Lieber Dr. Posth,
unsere Tochter ist 19 Monate alt. Im ersten Lebensjahr haben wir uns mit der Oma aus Gründen der Selbstständigkeit die Betreuung geteilt. Zoe war allen drei Bezugspersonen (mama, papa, oma) sehr zugetan. Seid zwei Monaten ist der Papa jedoch nicht mehr wirklich akutell. Sie hängt sehr an mir und meiner Mutter (Opa ist zur Zeit auch abgeschrieben). Sie läßt sich vom Papa wickeln und spielt auch gerne mit ihm. Mir schenkt sie jedoch ihre ganze Zuneigung, was meinen Mann manchmal schmerzt. Auch darf er mich nicht umarmen oder einen Kuß geben, dann fängt sie an zu motzen.
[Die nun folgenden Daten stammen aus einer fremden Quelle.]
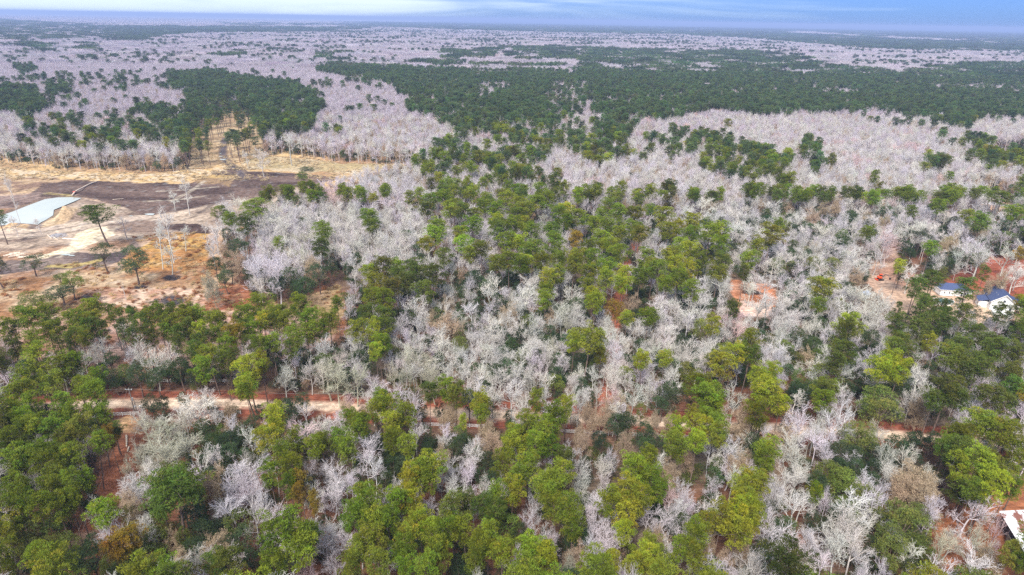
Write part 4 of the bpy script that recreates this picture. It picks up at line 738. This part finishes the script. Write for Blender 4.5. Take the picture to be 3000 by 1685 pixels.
# undergrowth
A, B, u, v, zc = scatter(90, 900, 4.2); m = ~in_clear(A, B) & (np.minimum(dist_line(A, B, RW), dist_line(A, B, LW)) > 5) & (gen.random(len(A)) < np.where(v > 560, .55, .3)); m[m] = [not blocks(a, b, 2.6, 1.8, .5) for a, b in zip(A[m], B[m])]
n = int(m.sum()); tints = np.array([jit('O' if gen.random() < .6 else ('T' if gen.random() < .5 else 'Q')) for _ in range(n)])*.8
ub = lib('bush_forms', [m_[0] for m_ in FULL['bush']]); sc_ = .6+.6*gen.random((n, 1)); mass('undergrowth', 'low dark green and brown brush covering the ground under the trees', ub, np.stack([A[m], B[m], 0*A[m]-.1], 1), gen.integers(0, 3, n), gen.random(n)*6.28, np.concatenate([sc_, sc_, sc_*(.6+.6*gen.random((n, 1)))], 1), tints)
# dry grass and weed tufts in the clearing
A, B, u, v, zc = scatter(190, 640, 2.6); m = in_clear(A, B) & (poly_sd(A, B, pondw) > 6) & (u < 1300)
u0_, v0_, _ = proj(np.stack([A, B, 0*A], -1)); grassy = ((v0_ > 770) & (v0_ < 1110)) | ((v0_ < 530)) | ((u0_ > 390) & (u0_ < 620) & (v0_ > 685)); m &= grassy & (gen.random(len(A)) < .42) & (vnoise(A, B, 14, 41) > .38)
def tuft(seed):
    g = np.random.default_rng(seed); c = g.normal(size=(5, 3))*[.5, .5, .05]+[0, 0, .1]; v_, f_, per = leaves(c, np.full(5, .35), 26, .75, .10, g, upb=1.5); return np_mesh('tuft', v_, f_, M_leaf, var=np.repeat(.75+.5*g.random((5, 1))*np.ones((5, 3)), per, 0))
n = int(m.sum()); gl = lib('tuft_forms', [tuft(300+i) for i in range(3)]); vv = v0_[m]; tg = np.where((gen.random(n) < .55)[:, None], [.50, .36, .20], [.34, .16, .075]); tg = np.where((vv < 530)[:, None], [.56, .44, .28], tg)*(.75+.5*gen.random((n, 1)))
sg = .6+1.0*gen.random((n, 1)); mass('dry_grass', 'tan and rust coloured dry grass tufts on the cleared ground', gl, np.stack([A[m], B[m], 0*A[m]+.05], 1), gen.integers(0, 3, n), gen.random(n)*6.28, np.concatenate([sg*1.3, sg*1.3, sg*.8], 1), tg)
# ------------------------------------------------------------------ built things
M_bluerf = mat('dark_blue_shingles', (.065, .085, .175), rough=.8, noise=.18, nscale=6)
M_siding = mat('white_siding', (.82, .82, .82), rough=.6, noise=.04, nscale=1)
M_slate = mat('grey_shed_roof', (.22, .28, .42), rough=.7, noise=.15, nscale=4)
M_orange = mat('orange_paint', (.80, .10, .03), rough=.45, noise=.1, nscale=5)
M_tan = mat('tan_wall', (.50, .42, .34), noise=.1, nscale=2)
M_trim = mat('white_trim', (.85, .85, .85), rough=.5)
M_pool = mat('pool_water', (.035, .10, .08), rough=.05, spec=.8)
M_concrete = mat('pale_concrete', (.6, .58, .56), noise=.12, nscale=1)
def rust_mat():
    m = mat('rusty_tin_roof', (.78, .78, .82), rough=.5, spec=.4); t = m.node_tree; b = t.nodes['Principled BSDF']; c = t.nodes.new('ShaderNodeTexCoord'); q = t.nodes.new('ShaderNodeMapping'); q.inputs['Scale'].default_value = (.10, .22, .2); q.inputs['Location'].default_value = (.7, .35, 0)
    n = t.nodes.new('ShaderNodeTexNoise'); n.inputs['Scale'].default_value = 1.6; n.inputs['Detail'].default_value = 8; n.inputs['Roughness'].default_value = .6; t.links.new(c.outputs['Object'], q.inputs[0]); t.links.new(q.outputs[0], n.inputs['Vector'])
    r = t.nodes.new('ShaderNodeValToRGB'); e = r.color_ramp.elements; e[0].position = .37; e[0].color = (.24, .10, .08, 1); e[1].position = .42; e[1].color = (.80, .80, .84, 1); t.links.new(n.outputs[0], r.inputs[0]); t.links.new(r.outputs[0], b.inputs['Base Color'])
    return m
M_rust = rust_mat()
def roof_gable(mb, w_, d, z, rise, oh=.4, th=.18):
    """ridge along x"""
    a, b = w_/2+oh, d/2+oh; k = rise/(d/2)*oh
    for s in (-1, 1):
        pts = [(-a, s*b, z-k), (a, s*b, z-k), (a, 0, z+rise), (-a, 0, z+rise)]
        if s > 0: pts = pts[::-1]
        mb.prism(pts, th)
def window(parent, c, ax, w_=.9, h=1.2, door=False):
    """c centre on wall, ax 'x' = wall facing -y/+y, 'y' = wall facing +-x ; sign gives outward side"""
    s, a = ax; dx, dy = (0, s) if a == 'y' else (s, 0)
    f = MB(); g = MB()
    if a == 'y': f.box((c[0], c[1]+.03*s, c[2]), (w_+.2, .10, h+.2)); g.box((c[0], c[1]+.10*s, c[2]), (w_, .06, h))
    else: f.box((c[0]+.03*s, c[1], c[2]), (.10, w_+.2, h+.2)); g.box((c[0]+.10*s, c[1], c[2]), (.06, w_, h))
    o = f.build('door' if door else 'window', M_trim, parent); g.build('pane', M_glass, o)
def at_px(u, v): p = P2(u, v); return (p[0], p[1], 0)
# white outbuilding with hipped blue roof
p = P2(2797, 866); e = tag(empty('outbuilding', (p[0], p[1]+2.5, 0), R(-7)), 'long low white outbuilding with dark blue hipped roof, behind the round pool', 'building')
W_, D_, Hh = 14.0, 7.0, 3.1
MB().box((0, 0, Hh/2), (W_, D_, Hh)).build('wall', M_siding, e)
rf = MB(); a, b = W_/2+.4, D_/2+.4; z0, z1, rx = Hh-.02, Hh+2.4, W_/2-3.2
rf.v = [(-a, -b, z0), (a, -b, z0), (a, b, z0), (-a, b, z0), (-rx, 0, z1), (rx, 0, z1)]; rf.f = [(0, 1, 5, 4), (1, 2, 5), (2, 3, 4, 5), (3, 0, 4), (3, 2, 1, 0)]
rf.build('roof', M_bluerf, e); MB().box((0, -b+.02, z0-.06), (2*a, .06, .22)).box((a, 0, z0-.06), (.06, 2*b-.1, .22)).box((-a, 0, z0-.06), (.06, 2*b-.1, .22)).build('gutter', M_trim, e)
for x, w_, h, dr in ((-5.2, .5, .9, 0), (-3.0, .5, .9, 0), (2.6, .9, 2.0, 1), (4.2, .8, 1.1, 0), (5.2, .8, 1.1, 0)): window(e, (x, -D_/2, 1.1 if dr else 1.7), (-1, 'y'), w_, h, bool(dr))
# main house: ridge running away from the camera, gable end facing it
q0, q1 = P2(2903, 872), P2(2930, 912); p = P2(2921, 898); an = math.atan2(q1[1]-q0[1], q1[0]-q0[0])
e = tag(empty('house', (p[0], p[1], 0), an), 'tall white house with dark blue gable roof and side wings, right of the pool', 'house')
MB().box((0, 0, 2.4), (14, 9.4, 4.8)).build('wall', M_siding, e)
r_ = MB(); roof_gable(r_, 14, 9.4, 4.8, 3.6, .5, .2); r_.build('roof', M_bluerf, e)
g_ = MB()
for s in (-1, 1): g_.poly([(s*7.0, -4.7, 4.78), (s*7.0, 4.7, 4.78), (s*7.0, 0, 8.3)][::s])
g_.build('gable', M_siding, e)
bg_ = MB()
for s in (-1, 1): bg_.prism([(7.52, s*5.15, 4.38), (7.64, s*5.15, 4.38), (7.64, 0, 8.34), (7.52, 0, 8.34)], .34)
bg_.build('barge_board', M_trim, e)
MB().box((-1.5, 7.1, 1.7), (6.4, 4.6, 3.4)).build('side_wing', M_siding, e); MB().prism([(-5.1, 4.72, 4.5), (2.1, 4.72, 4.5), (2.1, 9.8, 3.3), (-5.1, 9.8, 3.3)], .15).build('roof', M_bluerf, e)
MB().box((1.0, -6.6, 1.5), (6.0, 3.8, 3.0)).build('side_wing', M_siding, e); MB().prism([(-2.4, -8.9, 2.9), (4.4, -8.9, 2.9), (4.4, -4.72, 4.3), (-2.4, -4.72, 4.3)], .15).build('roof', M_bluerf, e)
for y in (-3, 0, 3): window(e, (7.0, y, 1.9), (1, 'x'), 1.0, 1.5)
window(e, (7.0, 0, 5.4), (1, 'x'), .9, 1.1)
for x in (-5, 5.6): window(e, (x, -4.7, 3.0), (-1, 'y'), .9, 1.2)
for x in (-.6, 2.6): window(e, (x, -8.5, 1.6), (-1, 'y'), 1.0, 1.2)
MB().box((9.4, -1.0, .5), (4.6, 6.5, 1.0)).build('deck', M_trim, e); d_ = MB().box((11.6, -1.0, 1.95), (.1, 6.5, .1))
for y in (-4.1, -1.0, 2.1): d_.box((11.6, y, 1.45), (.12, .12, .9))
d_.build('railing', M_trim, e); MB().box((-2.0, 0, 8.6), (1.0, 1.0, 1.6)).build('chimney', M_tan, e); v_ = MB()
for x in (1, 3.5): v_.tube([(x, -2.2, 6.6), (x, -2.2, 7.3)], .12, 8)
v_.build('roof_vent', M_metal, e)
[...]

Di. und Fr. wird sie von meiner Mutter betreut. Wenn ich ihr sage: Papa fährt dich zur Oma, rennt sie freudestrahlend zum Papa und sagt mir "Tschüß". Sie geht gerne weg, läßt mich aber nicht so gerne gehen. Wie kann ich meinem Mann Mut machen, das sich das Verhalten wieder ändert. Er geht mit ihr sehr aufmerksam und liebevoll um.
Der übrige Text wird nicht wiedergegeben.